Нет никакого сомнения в том, что боли, терзавшие Гогена, как и его экзема, были психосоматического характера. Первый же приговор, вынесенный 31 марта, не мог не отразиться на здоровье художника. Ведь эта новость являлась не только предвестником тюрьмы и нищеты, но и служила доказательством несостоятельности его борьбы за права туземцев. После осуждения Гогена у них не оставалось иного выхода, кроме как избегать его, — ведь власти преследовали и их, а посещать опального заступника значило вызвать недовольство жандармерии. К тому же двадцать девять туземцев, которых Гоген пытался защищать уже после суда над ним самим, были приговорены каждый к пяти дням тюрьмы и штрафу в сто франков, что являлось для них совершенно немыслимой суммой.
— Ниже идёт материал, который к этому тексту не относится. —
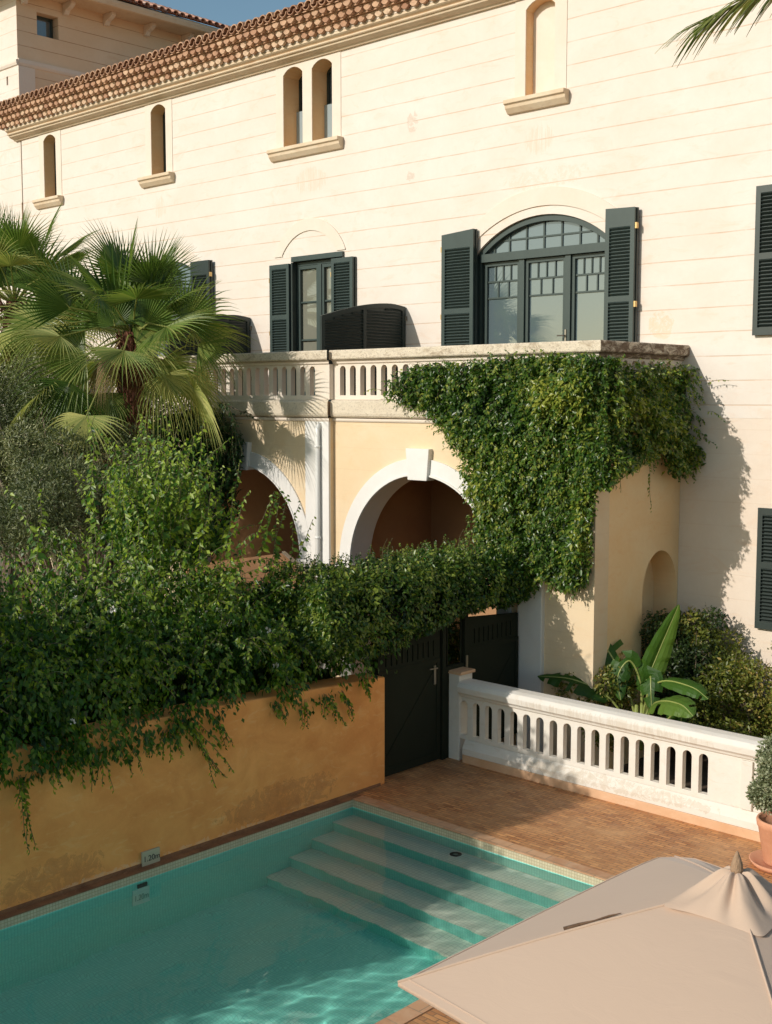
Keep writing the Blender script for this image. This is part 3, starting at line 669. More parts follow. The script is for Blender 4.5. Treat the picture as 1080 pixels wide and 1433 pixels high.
# white arch rings, keystones, imposts, pilaster
for (x0, x1, yf_) in ((*A2, YF + .10), (*A1, YF)):
    wd = .27; c_ = (x0 + x1) / 2
    def band_loop(w0, w1, z0=2.222):
        o_ = arch(x0 - w1, x1 + w1, z0, 2.225, AR + w1, 44)[2:]; i_ = arch(x0 - w0, x1 + w0, z0, 2.225, AR + w0, 44)[2:]
        return [(x1 + w1, z0)] + o_ + [(x0 - w1, z0), (x0 - w0, z0)] + list(reversed(i_)) + [(x1 + w0, z0)]
    rg = MB().slab([band_loop(-.006, wd)], yf_ - .035, yf_ + .44).build('arch_ring', WHITE, bal, bev=.01)
    MB().slab([band_loop(.0, .03)], yf_ - .055, yf_ - .036).build('bead', WHITE, rg)
    MB().add([(x, y, z) for y in (yf_ - .10, yf_ + .10) for x, z in ((c_ - .20, 3.70), (c_ + .20, 3.70), (c_ + .245, 4.20), (c_ - .245, 4.20))],
             [(0, 1, 2, 3), (7, 6, 5, 4), (0, 4, 5, 1), (1, 5, 6, 2), (2, 6, 7, 3), (3, 7, 4, 0)]).build('keystone', WHITE, bal, bev=.008)
    for xa, xb in ((x0 - wd, x0), (x1, x1 + wd)):
        MB().box(xa - .004, xb + .004, yf_ - .03, yf_ + .456, -.49, 2.035).build('pier', WHITE, bal, bev=.01)
        MB().extrude([(yf_ - .03, 2.04), (yf_ - .09, 2.10), (yf_ - .11, 2.17), (yf_ - .11, 2.215), (yf_ + .47, 2.215), (yf_ + .47, 2.04)], xa - .03, xb + .05, 'X').build('impost', WHITE, bal, bev=.006)
MB().box(-15.17, -14.90, YF - .03, YF + .02, 2.22, 4.60).box(-14.74, XS + .004, YF - .03, YF + .02, -.4, 4.60).box(-14.90, -14.74, YF - .012, YF + .02, -.4, 4.60).build('pilaster', WHITE, bal, bev=.006)
pb = MB(); pb.tube([(-14.82, YF - .07, -.3), (-14.82, YF - .07, 4.40), (-14.82, YF - .05, 4.50), (-14.82, YF + .0, 4.56)], .045, 12)
for z in (.8, 2.6, 4.15): pb.lathe([(.045, 0), (.055, .005), (.055, .04), (.045, .045)], (-14.82, YF - .07, z), 12)
pb.build('drainpipe', PIPE, bal, smooth=True)
MB().box(-10.64, -10.20, YF + .02, YF + .16, -.5, 3.1).build('gate_pier', WHITE, bal, bev=.012)

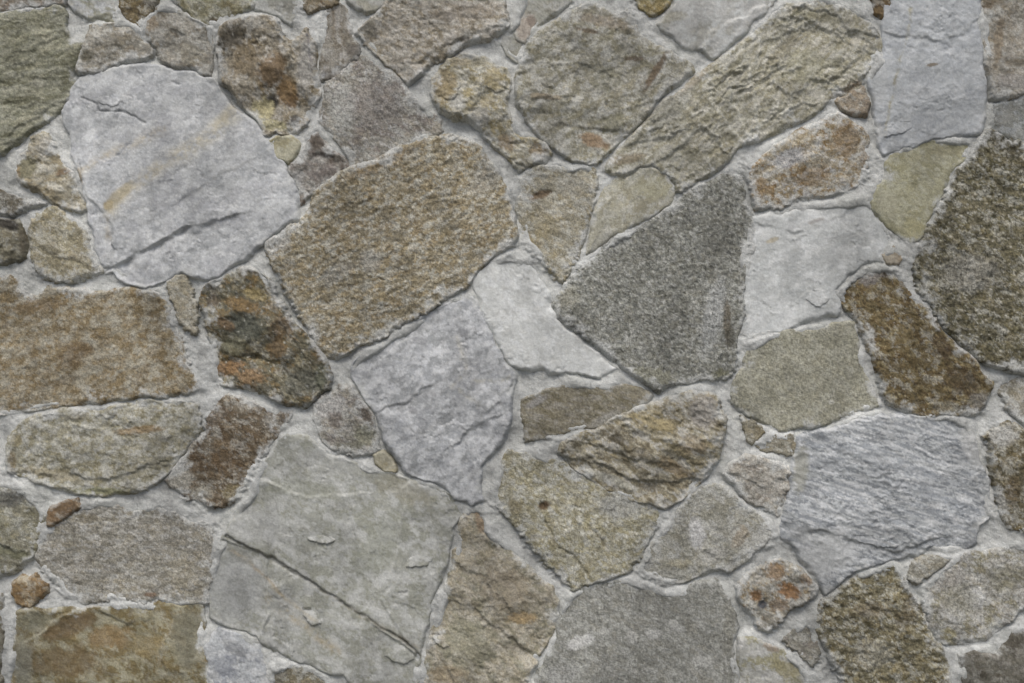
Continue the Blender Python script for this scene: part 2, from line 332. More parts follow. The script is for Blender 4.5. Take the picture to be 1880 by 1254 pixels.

Итак, как бы Гоген ни старался, отдавая этой борьбе все свои силы и даже сверх того, он понимал, что будет увязать в устроенной властями ловушке все глубже и глубже. Оставалось отказаться от какого-либо сопротивления и, бросив в беде своих друзей, покинуть острова, предоставив епископу и жандармам творить произвол. Сама мысль об этом представлялась художнику невыносимой, тем более что, поступив таким образом, он лишал свое искусство будущего, поскольку, изменив своим идеалам, перестал бы быть прежним Гогеном. Когда в августе прошлого года он заявил Монфреду, что больше не может здесь оставаться, тот ответил без обиняков: «Сейчас на вас смотрят как на удивительного, легендарного художника, который из далекой Океании посылает странные, неподражаемые произведения — итоговые произведения великого человека, если так можно выразиться, исчезнувшего из мира… Вам нельзя возвращаться! Одним словом, вы пользуетесь неприкосновенностью наряду с великими покойниками. Вы уже вошли в историю искусства».